── Input data

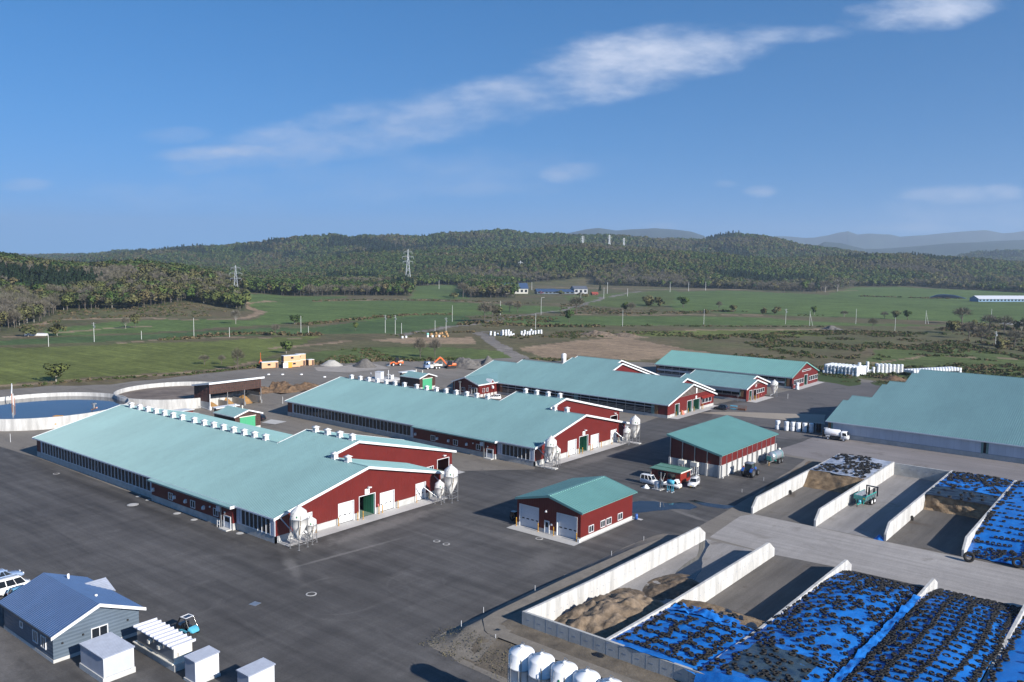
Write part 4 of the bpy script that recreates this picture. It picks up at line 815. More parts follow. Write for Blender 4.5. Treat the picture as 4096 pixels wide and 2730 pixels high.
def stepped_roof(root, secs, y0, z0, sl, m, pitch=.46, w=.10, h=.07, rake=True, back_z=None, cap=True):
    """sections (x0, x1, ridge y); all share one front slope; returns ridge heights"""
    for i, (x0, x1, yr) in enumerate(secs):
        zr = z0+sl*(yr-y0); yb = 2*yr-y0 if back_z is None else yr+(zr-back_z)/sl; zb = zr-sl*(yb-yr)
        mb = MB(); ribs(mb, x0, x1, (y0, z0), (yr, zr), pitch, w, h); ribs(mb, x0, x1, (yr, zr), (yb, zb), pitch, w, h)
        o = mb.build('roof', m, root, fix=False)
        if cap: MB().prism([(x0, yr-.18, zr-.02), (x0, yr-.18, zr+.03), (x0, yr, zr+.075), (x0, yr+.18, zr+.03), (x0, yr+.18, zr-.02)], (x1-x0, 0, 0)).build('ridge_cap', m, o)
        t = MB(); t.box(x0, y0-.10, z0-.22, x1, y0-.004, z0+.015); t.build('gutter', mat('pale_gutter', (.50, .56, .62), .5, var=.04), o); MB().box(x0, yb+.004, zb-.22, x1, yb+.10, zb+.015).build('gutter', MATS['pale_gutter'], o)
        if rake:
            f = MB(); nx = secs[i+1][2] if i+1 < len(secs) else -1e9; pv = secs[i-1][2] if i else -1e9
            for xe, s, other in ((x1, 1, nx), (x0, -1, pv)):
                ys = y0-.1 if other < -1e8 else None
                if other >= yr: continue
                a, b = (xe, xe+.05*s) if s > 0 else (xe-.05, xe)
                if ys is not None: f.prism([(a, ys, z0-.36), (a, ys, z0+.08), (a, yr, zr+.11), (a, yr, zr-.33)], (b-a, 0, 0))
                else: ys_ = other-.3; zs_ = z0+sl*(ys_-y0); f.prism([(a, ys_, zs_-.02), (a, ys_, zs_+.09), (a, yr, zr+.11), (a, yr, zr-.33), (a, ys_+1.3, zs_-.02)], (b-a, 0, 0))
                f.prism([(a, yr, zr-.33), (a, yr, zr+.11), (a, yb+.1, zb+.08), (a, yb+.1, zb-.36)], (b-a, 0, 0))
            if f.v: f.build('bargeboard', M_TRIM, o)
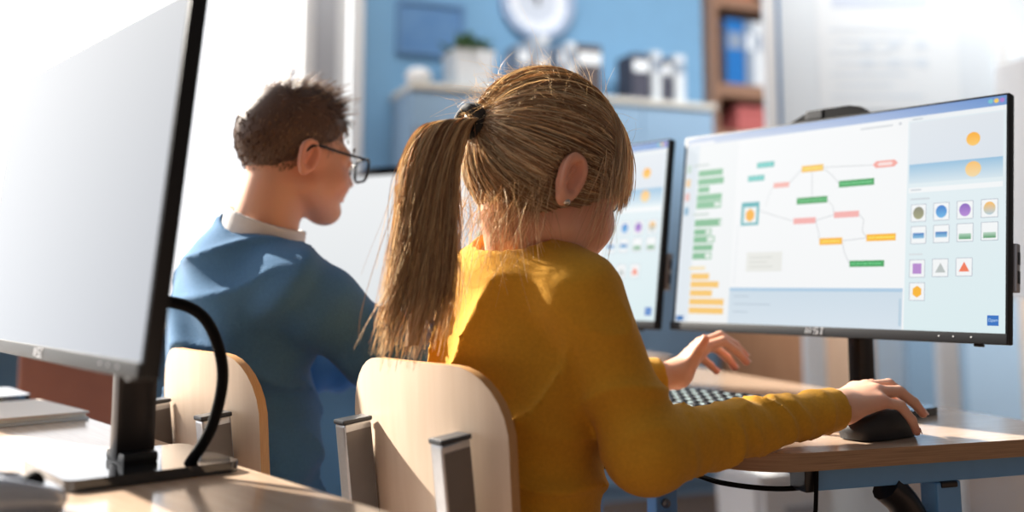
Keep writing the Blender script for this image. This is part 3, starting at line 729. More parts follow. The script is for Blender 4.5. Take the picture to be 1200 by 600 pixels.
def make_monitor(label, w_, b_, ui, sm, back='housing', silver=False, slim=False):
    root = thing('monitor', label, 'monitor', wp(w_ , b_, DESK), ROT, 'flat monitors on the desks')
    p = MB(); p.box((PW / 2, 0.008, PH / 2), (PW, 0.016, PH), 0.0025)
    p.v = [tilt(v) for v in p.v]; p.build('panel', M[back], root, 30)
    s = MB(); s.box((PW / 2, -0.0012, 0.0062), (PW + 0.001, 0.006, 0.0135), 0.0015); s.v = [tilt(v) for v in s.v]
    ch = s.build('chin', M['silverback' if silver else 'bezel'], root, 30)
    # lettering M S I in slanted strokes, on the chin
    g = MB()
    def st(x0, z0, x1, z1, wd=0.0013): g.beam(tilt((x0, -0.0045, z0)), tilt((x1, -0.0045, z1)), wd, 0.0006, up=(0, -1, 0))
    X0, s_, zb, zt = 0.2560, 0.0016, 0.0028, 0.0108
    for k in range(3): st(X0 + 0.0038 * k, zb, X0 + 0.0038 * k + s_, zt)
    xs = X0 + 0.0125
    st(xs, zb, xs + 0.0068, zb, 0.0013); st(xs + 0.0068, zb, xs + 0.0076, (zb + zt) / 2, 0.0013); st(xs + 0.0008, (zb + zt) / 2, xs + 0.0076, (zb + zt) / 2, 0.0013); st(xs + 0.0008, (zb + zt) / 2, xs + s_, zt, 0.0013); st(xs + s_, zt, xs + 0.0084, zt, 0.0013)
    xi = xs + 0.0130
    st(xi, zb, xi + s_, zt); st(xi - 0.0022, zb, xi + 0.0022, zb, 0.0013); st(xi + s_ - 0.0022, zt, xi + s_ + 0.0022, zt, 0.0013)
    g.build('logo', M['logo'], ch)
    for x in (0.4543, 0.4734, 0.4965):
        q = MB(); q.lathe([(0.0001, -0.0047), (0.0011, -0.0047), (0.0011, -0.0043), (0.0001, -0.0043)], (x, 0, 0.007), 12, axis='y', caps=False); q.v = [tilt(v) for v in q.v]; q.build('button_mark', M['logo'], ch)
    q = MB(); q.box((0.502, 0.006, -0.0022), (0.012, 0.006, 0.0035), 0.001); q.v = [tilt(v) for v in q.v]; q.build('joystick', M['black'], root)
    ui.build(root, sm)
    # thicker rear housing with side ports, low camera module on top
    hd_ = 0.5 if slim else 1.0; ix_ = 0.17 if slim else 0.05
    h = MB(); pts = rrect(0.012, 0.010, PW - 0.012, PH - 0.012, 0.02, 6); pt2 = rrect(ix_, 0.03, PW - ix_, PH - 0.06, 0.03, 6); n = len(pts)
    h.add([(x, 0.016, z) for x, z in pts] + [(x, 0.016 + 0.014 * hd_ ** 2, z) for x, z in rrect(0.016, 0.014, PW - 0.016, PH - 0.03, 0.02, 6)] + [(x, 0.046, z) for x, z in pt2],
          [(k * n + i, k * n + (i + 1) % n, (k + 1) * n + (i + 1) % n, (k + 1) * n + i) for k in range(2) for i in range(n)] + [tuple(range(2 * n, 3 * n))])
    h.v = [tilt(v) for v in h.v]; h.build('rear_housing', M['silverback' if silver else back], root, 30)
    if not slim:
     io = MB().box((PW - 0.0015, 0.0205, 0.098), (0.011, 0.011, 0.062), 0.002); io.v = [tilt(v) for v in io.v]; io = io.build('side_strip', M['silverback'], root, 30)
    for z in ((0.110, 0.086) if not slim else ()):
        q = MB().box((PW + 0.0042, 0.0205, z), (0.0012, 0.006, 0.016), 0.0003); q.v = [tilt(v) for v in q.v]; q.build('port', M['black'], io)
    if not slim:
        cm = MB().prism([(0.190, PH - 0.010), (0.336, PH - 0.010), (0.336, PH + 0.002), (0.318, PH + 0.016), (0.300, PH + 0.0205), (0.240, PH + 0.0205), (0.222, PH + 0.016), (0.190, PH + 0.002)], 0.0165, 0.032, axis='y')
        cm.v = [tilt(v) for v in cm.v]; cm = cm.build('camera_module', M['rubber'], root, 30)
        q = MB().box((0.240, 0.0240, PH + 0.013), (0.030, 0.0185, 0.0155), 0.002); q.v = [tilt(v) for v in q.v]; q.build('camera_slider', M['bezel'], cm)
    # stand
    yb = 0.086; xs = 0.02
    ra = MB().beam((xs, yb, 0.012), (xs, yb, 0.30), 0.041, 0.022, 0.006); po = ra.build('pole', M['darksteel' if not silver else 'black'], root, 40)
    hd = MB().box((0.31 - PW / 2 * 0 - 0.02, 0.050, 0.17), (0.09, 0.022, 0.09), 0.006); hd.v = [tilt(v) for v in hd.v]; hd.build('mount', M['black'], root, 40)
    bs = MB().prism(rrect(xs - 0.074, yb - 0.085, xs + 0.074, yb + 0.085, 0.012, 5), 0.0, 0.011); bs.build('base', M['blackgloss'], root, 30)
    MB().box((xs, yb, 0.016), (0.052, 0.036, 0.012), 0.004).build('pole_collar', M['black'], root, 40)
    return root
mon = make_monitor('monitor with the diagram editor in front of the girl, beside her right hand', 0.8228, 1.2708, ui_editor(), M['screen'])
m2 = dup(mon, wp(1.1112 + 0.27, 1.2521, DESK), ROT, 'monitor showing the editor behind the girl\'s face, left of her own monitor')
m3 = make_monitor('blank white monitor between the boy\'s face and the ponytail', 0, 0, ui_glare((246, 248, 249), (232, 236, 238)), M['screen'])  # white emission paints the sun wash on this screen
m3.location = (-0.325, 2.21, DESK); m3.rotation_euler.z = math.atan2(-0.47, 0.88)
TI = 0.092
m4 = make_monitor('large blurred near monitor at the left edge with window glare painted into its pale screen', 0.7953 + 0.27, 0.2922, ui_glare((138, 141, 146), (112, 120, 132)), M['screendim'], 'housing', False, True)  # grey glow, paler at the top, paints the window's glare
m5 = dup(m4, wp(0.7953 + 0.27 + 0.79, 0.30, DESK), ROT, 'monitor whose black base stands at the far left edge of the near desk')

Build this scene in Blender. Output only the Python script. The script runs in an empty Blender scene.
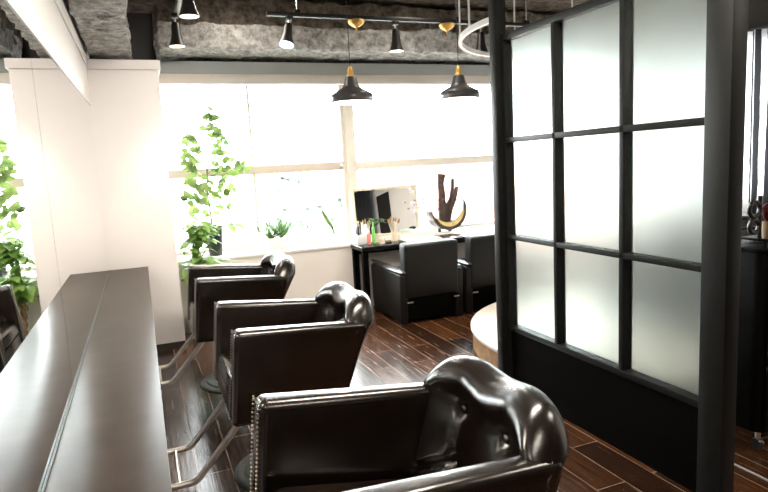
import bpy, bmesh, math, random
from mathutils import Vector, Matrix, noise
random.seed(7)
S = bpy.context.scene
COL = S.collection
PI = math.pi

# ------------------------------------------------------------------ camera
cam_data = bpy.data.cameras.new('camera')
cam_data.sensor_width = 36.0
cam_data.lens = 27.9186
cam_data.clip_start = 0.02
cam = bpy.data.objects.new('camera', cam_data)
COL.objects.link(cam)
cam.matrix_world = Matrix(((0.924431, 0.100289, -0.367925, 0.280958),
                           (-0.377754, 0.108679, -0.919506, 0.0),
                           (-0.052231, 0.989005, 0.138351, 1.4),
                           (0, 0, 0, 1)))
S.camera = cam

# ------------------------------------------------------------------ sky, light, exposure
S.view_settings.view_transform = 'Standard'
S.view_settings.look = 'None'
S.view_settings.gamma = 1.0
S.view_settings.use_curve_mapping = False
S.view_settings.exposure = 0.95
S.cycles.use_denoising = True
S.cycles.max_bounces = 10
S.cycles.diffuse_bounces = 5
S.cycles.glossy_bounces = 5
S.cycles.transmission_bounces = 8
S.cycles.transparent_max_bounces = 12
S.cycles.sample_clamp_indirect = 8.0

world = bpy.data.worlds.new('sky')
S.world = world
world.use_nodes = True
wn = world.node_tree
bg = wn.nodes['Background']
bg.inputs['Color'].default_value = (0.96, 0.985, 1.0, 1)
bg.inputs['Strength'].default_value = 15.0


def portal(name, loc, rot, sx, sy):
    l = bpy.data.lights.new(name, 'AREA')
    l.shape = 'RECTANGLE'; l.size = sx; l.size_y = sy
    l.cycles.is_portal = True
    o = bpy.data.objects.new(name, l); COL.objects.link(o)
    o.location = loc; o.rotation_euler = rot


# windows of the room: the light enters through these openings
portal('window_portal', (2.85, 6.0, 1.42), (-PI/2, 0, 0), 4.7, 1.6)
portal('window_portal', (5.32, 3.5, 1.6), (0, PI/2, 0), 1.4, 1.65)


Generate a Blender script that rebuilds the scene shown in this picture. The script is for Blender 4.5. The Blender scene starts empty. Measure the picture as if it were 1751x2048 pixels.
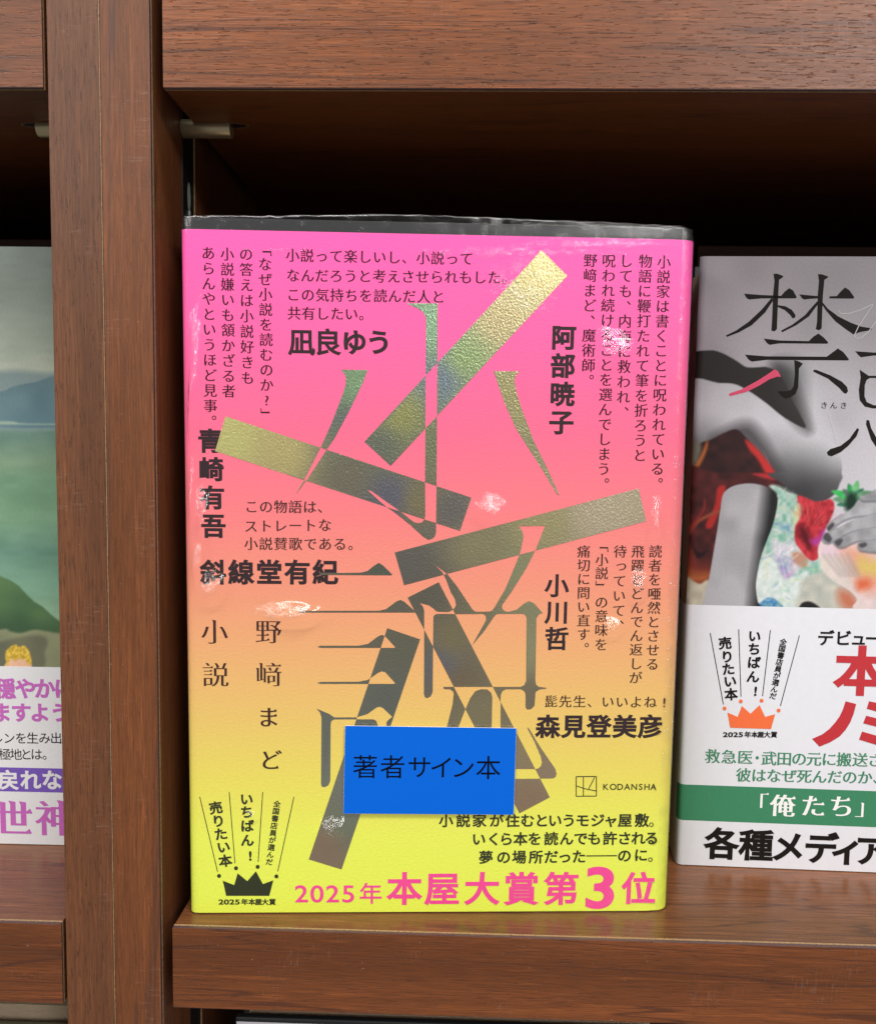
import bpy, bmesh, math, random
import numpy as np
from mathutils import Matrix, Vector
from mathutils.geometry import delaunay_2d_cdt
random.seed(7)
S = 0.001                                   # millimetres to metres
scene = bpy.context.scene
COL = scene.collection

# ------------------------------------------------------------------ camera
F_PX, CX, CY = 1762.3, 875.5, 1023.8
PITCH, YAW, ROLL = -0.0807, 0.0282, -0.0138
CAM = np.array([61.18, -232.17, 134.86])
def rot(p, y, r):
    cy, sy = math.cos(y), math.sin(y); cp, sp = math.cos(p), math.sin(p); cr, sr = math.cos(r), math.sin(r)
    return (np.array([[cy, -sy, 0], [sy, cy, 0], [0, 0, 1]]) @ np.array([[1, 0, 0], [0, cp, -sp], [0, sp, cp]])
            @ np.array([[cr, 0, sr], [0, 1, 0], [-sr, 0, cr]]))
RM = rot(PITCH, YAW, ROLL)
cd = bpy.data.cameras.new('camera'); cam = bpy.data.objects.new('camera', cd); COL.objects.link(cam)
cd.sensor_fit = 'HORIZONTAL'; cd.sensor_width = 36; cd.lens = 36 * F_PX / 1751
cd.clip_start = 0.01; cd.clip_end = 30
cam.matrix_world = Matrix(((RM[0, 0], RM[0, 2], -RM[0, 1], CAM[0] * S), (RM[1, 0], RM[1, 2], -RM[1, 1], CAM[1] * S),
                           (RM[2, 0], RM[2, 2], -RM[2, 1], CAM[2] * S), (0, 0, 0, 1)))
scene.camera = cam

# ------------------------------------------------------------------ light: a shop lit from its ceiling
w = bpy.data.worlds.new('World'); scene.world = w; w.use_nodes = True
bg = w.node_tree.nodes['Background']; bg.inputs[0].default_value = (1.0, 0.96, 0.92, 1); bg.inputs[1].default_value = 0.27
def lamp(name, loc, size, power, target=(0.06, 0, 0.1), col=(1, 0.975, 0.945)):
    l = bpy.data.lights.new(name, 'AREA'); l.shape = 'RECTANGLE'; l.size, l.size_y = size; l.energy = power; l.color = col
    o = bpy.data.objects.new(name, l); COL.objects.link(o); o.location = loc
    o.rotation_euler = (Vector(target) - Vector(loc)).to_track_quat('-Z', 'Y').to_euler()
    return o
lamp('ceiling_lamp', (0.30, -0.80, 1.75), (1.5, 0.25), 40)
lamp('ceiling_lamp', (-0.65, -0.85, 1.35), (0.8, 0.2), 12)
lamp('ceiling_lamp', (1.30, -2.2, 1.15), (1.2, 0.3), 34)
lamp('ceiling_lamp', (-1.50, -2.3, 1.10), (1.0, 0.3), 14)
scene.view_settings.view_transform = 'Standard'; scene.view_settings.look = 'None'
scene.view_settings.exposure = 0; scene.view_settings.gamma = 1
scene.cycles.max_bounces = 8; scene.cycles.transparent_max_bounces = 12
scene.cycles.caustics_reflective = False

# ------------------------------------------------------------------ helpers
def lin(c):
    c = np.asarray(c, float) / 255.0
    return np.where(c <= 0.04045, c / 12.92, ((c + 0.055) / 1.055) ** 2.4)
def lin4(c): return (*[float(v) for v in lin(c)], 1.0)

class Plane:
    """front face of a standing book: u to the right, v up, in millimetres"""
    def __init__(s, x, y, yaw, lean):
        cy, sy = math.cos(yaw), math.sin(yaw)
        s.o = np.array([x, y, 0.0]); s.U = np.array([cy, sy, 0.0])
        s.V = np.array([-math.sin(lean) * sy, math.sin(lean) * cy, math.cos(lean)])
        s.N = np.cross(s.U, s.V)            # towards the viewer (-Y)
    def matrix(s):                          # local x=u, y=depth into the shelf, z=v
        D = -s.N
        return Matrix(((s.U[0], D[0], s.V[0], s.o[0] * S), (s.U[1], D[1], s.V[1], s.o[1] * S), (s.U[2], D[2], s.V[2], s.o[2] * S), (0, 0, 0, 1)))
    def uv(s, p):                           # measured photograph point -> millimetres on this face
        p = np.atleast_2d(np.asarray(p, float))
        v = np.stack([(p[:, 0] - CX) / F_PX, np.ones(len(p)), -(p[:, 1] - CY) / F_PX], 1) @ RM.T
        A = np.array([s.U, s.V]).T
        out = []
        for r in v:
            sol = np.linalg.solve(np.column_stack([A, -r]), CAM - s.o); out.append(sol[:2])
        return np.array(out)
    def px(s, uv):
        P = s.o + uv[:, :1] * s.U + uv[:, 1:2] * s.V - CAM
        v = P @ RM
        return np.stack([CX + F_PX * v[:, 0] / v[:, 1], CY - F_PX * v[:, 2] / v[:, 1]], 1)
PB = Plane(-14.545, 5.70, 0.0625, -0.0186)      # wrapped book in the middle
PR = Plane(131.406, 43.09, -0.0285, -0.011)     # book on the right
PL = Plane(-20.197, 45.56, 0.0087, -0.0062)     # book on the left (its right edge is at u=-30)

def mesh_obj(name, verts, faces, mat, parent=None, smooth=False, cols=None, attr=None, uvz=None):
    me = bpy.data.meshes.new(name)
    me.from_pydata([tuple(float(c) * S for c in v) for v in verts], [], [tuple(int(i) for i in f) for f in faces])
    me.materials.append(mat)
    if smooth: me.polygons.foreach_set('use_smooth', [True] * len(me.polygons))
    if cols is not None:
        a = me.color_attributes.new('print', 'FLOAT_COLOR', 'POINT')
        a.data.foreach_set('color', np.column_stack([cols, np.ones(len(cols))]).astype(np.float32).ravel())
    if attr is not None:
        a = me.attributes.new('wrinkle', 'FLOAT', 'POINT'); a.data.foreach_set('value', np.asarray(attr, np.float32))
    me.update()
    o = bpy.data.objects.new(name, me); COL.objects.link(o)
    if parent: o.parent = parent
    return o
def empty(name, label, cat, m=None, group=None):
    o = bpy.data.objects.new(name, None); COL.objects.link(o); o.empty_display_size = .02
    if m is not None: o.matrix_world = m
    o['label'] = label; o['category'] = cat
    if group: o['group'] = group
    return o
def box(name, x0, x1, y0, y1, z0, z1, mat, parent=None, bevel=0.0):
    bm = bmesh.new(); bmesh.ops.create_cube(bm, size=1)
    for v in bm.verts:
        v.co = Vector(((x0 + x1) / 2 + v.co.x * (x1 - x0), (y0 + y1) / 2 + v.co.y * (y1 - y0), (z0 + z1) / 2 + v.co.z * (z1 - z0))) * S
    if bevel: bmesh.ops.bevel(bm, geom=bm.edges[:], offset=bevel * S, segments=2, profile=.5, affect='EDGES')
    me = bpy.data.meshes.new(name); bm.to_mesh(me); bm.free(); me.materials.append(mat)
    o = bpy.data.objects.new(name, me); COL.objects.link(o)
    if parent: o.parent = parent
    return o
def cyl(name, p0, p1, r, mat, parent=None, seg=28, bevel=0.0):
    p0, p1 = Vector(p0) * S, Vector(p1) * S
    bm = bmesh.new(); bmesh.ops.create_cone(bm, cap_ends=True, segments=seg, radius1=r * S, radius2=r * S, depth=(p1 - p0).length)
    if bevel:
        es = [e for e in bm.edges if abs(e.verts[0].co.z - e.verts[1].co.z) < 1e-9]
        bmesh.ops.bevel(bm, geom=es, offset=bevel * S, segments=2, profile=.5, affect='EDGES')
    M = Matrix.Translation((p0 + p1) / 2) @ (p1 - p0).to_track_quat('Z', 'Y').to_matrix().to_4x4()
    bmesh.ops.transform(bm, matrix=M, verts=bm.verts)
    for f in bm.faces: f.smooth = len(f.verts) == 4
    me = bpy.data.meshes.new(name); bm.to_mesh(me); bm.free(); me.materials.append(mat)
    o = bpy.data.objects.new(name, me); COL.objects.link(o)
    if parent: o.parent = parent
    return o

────

Extract exactly the lines running from the line containing "Build this scene" to the line containing "PI = math.pi", with both end lines included and all pictures left out.

**Complete answer**
Build this scene in Blender. Output only the Python script. The script runs in an empty Blender scene.
import bpy, bmesh, math, random
from mathutils import Vector, Matrix, noise
random.seed(7)
S = bpy.context.scene
COL = S.collection
PI = math.pi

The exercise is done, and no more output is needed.